Will Moore Street market be consigned to history?

Drive for development has been chipping away at street trade for decades

A stallholder at the  market in Moore Street  in Dublin, which may cease trading after 200 years. Photograph: Laura Hutton/The Irish Times

A stallholder at the market in Moore Street in Dublin, which may cease trading after 200 years. Photograph: Laura Hutton/The Irish Times

 

It is a testament to the dogged determination of Dublin’s Moore Street traders, their commitment to preserving family traditions, and of course their need to make a living, that they have hung on so long in a street that no longer seems to want them.

But now it appears they have had enough, with the market’s 17 traders signing a letter to Dublin City Council indicating they are willing to give up their casual trading licences.

Over the last two decades, the profile of Moore Street has changed dramatically, with phone shops and discount stores dominating, while the traders compete with ethnic grocers and, right at the entrance to the street, German discount supermarket Lidl.

But it is not the competition, nor the changing nature of the businesses on the street, that has really hurt their trade, but the squalid conditions in which they have to work.

A report from the Government-appointed Moore Street Advisory Group, recently submitted to Minister for Culture and Heritage Josepha Madigan, found the 200-year-old market was in a “vicious circle of decline”, with a lack of basic facilities such as toilets and inadequate power, water, lighting and cleaning.

There were also problems with drug dealing, illegal cigarette selling, violence and homeless people sleeping under stalls, the report found.

While many of these problems were matters for the Garda, Ms Madigan has tasked the council with addressing specific recommendations of the report that it “support the retention and development of the market” and that it appoint an expert group to “lead the urgent regeneration” of the market.

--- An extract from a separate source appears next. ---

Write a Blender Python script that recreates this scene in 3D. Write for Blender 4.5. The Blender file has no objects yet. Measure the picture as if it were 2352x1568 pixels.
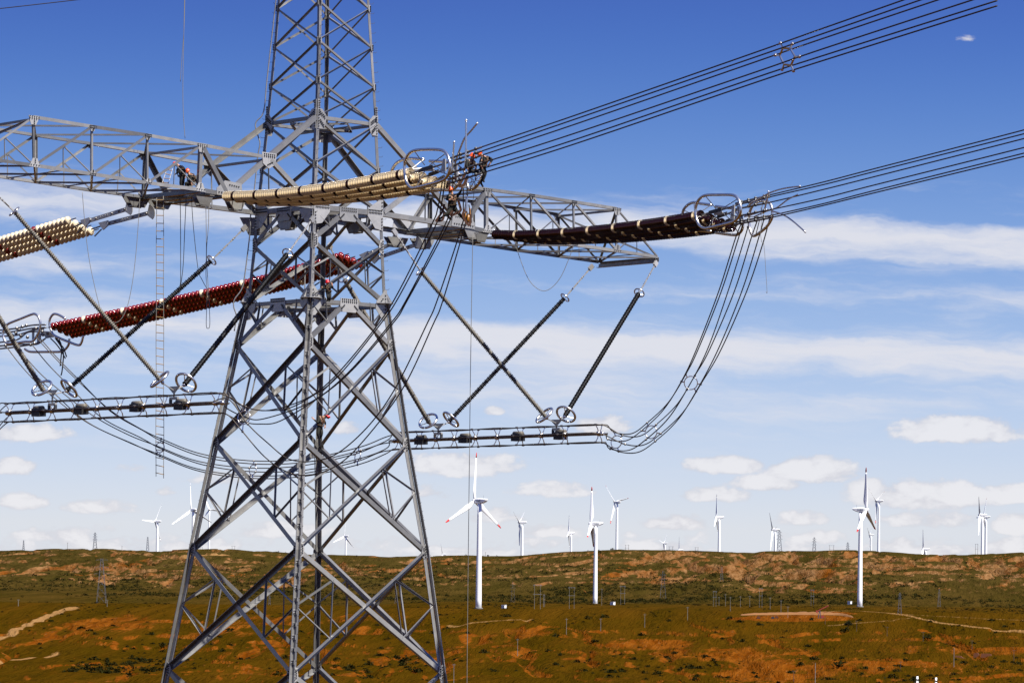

“This group should consist of Moore Street traders and people in Ireland and elsewhere who have been at the heart of the emergence of country markets,” the report said.

Discarded needles

Joanne Hanway, whose mother Margaret runs a fish stall on Moore Street, said they arrived on Thursday morning to find discarded needles and other debris associated with drug taking on top of their stall. “The conditions are deplorable. The place is swarming with drug addicts. There are always needles everywhere and this morning there was drug paraphernalia just left on top here when we came to open.”

Margaret Hanway said she has been asking the council to upgrade the markets for more than 20 years. “It’s a disgrace the way the street is. We have no toilets, and we have people using the stalls as toilets. People have been assaulted. For 21 years, I’ve been looking for the council to upgrade the street and they still haven’t done it.”

A fishmonger in Moore Street, Dublin, in 1972. Photograph: Tommy Collins/The Irish Times
A fishmonger in Moore Street, Dublin, in 1972. Photograph: Tommy Collins/The Irish Times
Construction of the Ilac Centre obliterated streets such as Riddal’s Row, Little Denmark Street and Cole’s Lane

The seeds of decline of the market were sown not two decades ago, but 50 years ago. In 1968 the council’s forerunner, Dublin Corporation, condemned several street markets, which operated in a warren of small streets and lanes between Henry Street and Parnell Street, as unhygienic and a danger to public health.

The following year, it began buying out property owners on these streets under a compulsory purchase order and, by the mid-1970s, had amassed an eight-acre site.

The corporation sold the site to the Irish Life Assurance Company on a 150-year lease for £3 million, an annual ground rent of £70,000, a share in the shop rentals and a public library that would be built in a new shopping centre.

This was the Ilac Centre, the construction of which obliterated streets such as Riddal’s Row, Little Denmark Street and Cole’s Lane and the markets that had operated on them for centuries.

Moore Street remained, though a proposal to make it a covered market as part of the Ilac development was dropped.

New shopping centre

In the late 1990s, plans for another large-scale shopping complex began to push against Moore Street from the opposite side of the street. The Carlton Group bought up a vast block of properties stretching from O’Connell Street to Moore Street and, in 1999, permission was granted for a new shopping centre, Millennium Mall.

It was at this point the council stopped issuing new casual trading licences for the market to clear the way for the proposed new scheme.

Development never happened and, after almost a decade of legal wrangling, the council secured ownership of the site, selling it on to developer Joe O’Reilly’s Chartered Land. Planning permission was again secured in 2010, but the development never went ahead.

The site is now owned by UK property group Hammerson, which plans to lodge a fresh planning application next year. Hammerson has been enthusiastic about the preservation of the street market, but it is the council and not the property owners who ultimately decide whether licences are issued to trade on the street.

Assistant council chief executive Dick Brady said the council has established the expert group as per Madigan’s request and would work with the traders to explore the “potential of the street”, with the possibility of new facilities such as toilets and food preparation areas.

However, it would be understandable if the traders didn’t have the heart for it. It’s astonishing they have managed to hold on as long as they have.